Following the Ethereum Merge, Dogecoin now only trails Bitcoin as the biggest proof-of-work cryptocurrency.

Meme-inspired cryptocurrency Dogecoin (DOGE) is now officially the second largest proof-of-work (PoW) crypto in terms of market cap, following the Ethereum network's proof-of-stake upgrade on Sept. 15. 

Bitcoin (BTC) of course remains miles ahead of Dogecoin’s market cap of $7.83 billion, though the well-followed memecoin is still comfortably ahead of the third place PoW cryptocurrency Ethereum Classic (ETC) (with a market cap of $4.69 billion), Litecoin (LTC)  ($4.01 billion) and Monero (XMR) ($2.65 billion).

Ranking of PoW-Based Cryptocurrencies by Market Cap. Source: Coinmarketcap.com.

One Dogecoin fan appeared to be in disbelief of Dogecoin’s rise to become the second largest PoW cryptocurrency, stating “who would have thought that this would happen. Congrats #Dogefam.”

But it wasn’t taken well by everyone. One Twitter user responding to a tweet about the news asked how people could take the crypto industry seriously with a memecoin so close to the top spot, emphasizing the need to remove “useless coins” from public view.

But Dogecoin may also soon find itself competing against ETHPoW - the Ethereum PoW hard fork chain that will continue mining, according to the official Twitter account of the ETHPoW, which is currently priced at $13.64.

Ethereum's transition to PoS may have added pressure on PoW-powered cryptocurrency networks to transition to a more sustainable consensus mechanism.

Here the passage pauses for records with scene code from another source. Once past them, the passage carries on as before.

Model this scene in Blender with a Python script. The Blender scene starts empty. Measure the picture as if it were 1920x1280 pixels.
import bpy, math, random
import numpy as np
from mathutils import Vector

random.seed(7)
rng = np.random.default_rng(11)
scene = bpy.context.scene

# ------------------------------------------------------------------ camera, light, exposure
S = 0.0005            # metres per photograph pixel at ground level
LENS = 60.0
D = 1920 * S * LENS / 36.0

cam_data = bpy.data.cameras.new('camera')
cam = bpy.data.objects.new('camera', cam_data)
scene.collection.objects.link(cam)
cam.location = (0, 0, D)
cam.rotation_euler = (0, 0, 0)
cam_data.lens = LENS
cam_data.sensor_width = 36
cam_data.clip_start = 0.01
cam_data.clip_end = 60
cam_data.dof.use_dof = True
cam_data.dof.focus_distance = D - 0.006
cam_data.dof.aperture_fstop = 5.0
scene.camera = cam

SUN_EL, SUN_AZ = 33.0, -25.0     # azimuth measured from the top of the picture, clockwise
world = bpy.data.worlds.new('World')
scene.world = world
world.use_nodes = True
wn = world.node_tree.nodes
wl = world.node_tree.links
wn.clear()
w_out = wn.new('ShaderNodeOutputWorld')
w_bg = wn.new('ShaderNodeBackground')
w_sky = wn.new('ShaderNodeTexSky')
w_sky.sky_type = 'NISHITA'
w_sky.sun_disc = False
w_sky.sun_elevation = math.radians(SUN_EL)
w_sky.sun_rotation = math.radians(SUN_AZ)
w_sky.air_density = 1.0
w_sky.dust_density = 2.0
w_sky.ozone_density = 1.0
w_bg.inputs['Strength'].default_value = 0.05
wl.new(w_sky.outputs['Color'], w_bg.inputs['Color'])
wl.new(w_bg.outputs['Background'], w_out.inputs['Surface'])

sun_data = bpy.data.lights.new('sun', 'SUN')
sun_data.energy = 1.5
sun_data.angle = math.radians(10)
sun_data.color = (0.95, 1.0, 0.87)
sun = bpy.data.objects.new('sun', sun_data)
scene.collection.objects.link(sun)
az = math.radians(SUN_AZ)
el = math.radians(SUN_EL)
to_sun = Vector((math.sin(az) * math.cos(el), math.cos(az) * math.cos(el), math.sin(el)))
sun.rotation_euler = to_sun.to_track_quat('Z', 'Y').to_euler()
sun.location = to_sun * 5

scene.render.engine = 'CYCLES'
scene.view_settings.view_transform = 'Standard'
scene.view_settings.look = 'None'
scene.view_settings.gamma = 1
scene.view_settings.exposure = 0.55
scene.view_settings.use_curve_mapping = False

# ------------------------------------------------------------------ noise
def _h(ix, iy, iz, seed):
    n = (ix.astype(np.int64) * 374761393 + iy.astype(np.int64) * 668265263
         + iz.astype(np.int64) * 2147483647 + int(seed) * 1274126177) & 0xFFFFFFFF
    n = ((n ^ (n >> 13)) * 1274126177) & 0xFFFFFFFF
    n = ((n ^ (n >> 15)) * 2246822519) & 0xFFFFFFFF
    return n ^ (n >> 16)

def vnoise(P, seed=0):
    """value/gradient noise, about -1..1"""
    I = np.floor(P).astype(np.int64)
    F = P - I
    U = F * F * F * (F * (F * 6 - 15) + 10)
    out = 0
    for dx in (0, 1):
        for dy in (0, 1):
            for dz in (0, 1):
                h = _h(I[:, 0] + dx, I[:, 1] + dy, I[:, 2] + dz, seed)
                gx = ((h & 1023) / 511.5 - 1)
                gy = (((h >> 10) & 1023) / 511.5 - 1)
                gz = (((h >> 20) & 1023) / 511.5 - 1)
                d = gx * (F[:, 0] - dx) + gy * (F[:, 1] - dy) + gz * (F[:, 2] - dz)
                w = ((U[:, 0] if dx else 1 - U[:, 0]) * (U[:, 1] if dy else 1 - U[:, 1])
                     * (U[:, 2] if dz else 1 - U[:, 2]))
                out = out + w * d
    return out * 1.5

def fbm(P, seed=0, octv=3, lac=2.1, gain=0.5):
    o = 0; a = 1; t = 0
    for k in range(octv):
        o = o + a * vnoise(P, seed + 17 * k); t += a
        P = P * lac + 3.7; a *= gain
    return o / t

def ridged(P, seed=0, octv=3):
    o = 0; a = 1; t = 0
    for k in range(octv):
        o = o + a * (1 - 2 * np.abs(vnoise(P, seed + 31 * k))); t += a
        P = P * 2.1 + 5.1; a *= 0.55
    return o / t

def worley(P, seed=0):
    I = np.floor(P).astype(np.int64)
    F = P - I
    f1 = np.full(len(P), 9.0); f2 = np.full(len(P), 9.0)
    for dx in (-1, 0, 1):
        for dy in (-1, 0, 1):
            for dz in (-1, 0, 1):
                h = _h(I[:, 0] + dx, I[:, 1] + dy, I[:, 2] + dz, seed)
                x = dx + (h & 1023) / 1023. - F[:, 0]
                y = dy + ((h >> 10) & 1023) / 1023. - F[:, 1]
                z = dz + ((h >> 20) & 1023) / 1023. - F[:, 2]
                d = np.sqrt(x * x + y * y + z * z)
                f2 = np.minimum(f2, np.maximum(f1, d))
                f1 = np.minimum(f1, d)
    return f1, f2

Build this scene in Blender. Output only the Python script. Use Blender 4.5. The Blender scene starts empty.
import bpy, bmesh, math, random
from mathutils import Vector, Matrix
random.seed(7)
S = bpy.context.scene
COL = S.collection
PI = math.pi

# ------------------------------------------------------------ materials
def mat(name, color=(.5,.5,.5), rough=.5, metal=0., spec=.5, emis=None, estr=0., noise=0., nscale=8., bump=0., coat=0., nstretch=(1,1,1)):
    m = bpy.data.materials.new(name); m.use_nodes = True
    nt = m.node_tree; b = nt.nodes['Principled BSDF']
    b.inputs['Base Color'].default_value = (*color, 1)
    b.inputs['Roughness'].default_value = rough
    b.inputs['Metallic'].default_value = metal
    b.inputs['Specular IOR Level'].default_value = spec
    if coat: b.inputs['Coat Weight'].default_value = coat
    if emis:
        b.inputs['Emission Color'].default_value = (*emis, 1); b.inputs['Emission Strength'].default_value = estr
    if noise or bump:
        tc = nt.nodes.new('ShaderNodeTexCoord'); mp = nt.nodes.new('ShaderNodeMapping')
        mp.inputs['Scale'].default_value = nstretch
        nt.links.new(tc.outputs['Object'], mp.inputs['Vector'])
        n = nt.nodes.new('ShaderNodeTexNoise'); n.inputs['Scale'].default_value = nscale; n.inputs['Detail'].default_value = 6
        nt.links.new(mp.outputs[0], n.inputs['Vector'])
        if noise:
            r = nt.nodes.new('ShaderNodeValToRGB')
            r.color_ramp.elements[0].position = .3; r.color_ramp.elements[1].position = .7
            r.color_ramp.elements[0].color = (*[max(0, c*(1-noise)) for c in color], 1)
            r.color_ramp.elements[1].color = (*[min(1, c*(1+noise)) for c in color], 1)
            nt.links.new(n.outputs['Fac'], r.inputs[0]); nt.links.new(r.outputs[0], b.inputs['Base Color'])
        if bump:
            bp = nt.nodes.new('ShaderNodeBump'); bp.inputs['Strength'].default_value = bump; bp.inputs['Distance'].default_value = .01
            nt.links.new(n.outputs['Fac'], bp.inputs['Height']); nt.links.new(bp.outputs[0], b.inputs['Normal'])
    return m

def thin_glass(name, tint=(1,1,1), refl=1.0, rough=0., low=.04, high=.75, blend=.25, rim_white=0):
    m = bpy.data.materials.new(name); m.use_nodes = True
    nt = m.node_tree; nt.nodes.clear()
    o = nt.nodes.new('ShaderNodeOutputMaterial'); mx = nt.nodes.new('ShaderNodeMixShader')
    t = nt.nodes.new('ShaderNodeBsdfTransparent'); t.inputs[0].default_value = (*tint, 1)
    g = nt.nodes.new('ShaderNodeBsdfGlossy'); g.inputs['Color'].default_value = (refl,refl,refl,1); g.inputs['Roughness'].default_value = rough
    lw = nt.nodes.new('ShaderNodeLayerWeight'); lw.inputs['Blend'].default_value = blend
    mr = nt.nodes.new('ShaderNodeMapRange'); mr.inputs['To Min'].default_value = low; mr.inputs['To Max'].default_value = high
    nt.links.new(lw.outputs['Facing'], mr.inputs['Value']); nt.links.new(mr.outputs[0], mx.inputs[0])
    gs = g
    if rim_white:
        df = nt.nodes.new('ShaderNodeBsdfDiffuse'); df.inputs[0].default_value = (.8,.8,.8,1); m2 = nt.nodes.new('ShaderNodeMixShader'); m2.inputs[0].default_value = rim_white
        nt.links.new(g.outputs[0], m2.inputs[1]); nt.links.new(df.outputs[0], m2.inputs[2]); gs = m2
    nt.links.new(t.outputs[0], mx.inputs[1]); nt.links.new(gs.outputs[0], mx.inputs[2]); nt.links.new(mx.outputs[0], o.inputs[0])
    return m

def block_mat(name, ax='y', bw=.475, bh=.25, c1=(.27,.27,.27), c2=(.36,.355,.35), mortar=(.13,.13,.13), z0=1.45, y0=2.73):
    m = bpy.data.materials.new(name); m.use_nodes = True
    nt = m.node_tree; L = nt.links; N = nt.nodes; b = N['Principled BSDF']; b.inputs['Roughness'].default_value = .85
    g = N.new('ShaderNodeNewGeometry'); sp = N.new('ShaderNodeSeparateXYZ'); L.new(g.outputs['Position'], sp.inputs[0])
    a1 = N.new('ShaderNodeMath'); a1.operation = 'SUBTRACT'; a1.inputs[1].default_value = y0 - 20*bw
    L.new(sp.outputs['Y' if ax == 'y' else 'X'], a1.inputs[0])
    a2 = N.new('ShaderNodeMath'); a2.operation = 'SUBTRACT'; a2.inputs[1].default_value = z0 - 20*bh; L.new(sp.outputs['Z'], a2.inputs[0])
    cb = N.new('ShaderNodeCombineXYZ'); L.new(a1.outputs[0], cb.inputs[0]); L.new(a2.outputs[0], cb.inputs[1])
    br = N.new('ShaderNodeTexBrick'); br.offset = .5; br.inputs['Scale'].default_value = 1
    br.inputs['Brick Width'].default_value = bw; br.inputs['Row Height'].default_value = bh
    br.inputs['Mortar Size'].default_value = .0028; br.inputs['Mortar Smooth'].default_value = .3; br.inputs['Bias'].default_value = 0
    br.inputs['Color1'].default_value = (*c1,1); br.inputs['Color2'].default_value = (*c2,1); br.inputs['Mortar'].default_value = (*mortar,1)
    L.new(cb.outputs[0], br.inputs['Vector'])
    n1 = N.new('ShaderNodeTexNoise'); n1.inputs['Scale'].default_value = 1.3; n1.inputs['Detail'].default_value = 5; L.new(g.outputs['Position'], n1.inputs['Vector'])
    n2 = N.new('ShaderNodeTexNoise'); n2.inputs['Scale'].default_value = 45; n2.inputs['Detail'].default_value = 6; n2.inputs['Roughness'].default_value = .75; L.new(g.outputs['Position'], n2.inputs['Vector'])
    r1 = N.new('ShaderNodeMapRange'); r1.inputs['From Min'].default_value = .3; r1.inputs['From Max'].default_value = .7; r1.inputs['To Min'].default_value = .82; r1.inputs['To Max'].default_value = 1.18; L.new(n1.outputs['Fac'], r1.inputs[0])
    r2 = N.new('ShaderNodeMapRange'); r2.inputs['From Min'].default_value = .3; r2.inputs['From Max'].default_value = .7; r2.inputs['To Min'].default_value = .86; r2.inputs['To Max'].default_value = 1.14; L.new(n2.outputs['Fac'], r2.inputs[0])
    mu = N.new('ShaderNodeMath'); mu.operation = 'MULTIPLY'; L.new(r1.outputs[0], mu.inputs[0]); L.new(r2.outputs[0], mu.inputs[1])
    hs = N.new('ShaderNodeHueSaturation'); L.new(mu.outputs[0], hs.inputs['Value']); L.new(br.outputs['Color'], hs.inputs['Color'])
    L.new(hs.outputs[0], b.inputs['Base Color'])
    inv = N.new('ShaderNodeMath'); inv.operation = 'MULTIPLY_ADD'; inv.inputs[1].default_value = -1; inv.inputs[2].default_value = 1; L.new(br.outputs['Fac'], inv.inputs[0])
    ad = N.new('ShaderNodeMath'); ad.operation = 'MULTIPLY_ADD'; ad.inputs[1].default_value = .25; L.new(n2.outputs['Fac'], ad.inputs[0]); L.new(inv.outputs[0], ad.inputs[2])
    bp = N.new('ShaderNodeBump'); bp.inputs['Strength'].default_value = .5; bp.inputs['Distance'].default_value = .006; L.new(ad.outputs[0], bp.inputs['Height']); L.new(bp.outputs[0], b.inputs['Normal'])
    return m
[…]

In a statement to Cointelegraph, Lachlan Feeney, the founder and CEO of Australian-based blockchain development agency Labrys said “the pressure is on” Bitcoin now to justify the PoW system over the long term."

He added that "reluctance to carry out its own transition to PoS will be huge."

Meanwhile, the Dogecoin Foundation has been considering a transition of Dogecoin to a proof-of-stake after first hinting at the shift in Sept. 2021, which was put forward by Ethereum co-founder Vitalik Buterin, who is also an advisor for the Dogecoin Foundation.

In Dec. 2021, the Dogecoin Foundation released its “Dogecoin Trailmap” which proposed to build a Dogecoin “community staking” version that resembled PoS.

Related: Proof-of-stake vs. proof-of-work: Differences explained

“Such a version would allow all Dogecoin users to stake their DOGE and get extra tokens for supporting the network,” the Dogecoin Foundation said.

However, little progress has been made since then, as it still appears to be in “proposal” status according to the Dogecoin website.

DOGE is currently priced at $0.06 at the time of writing.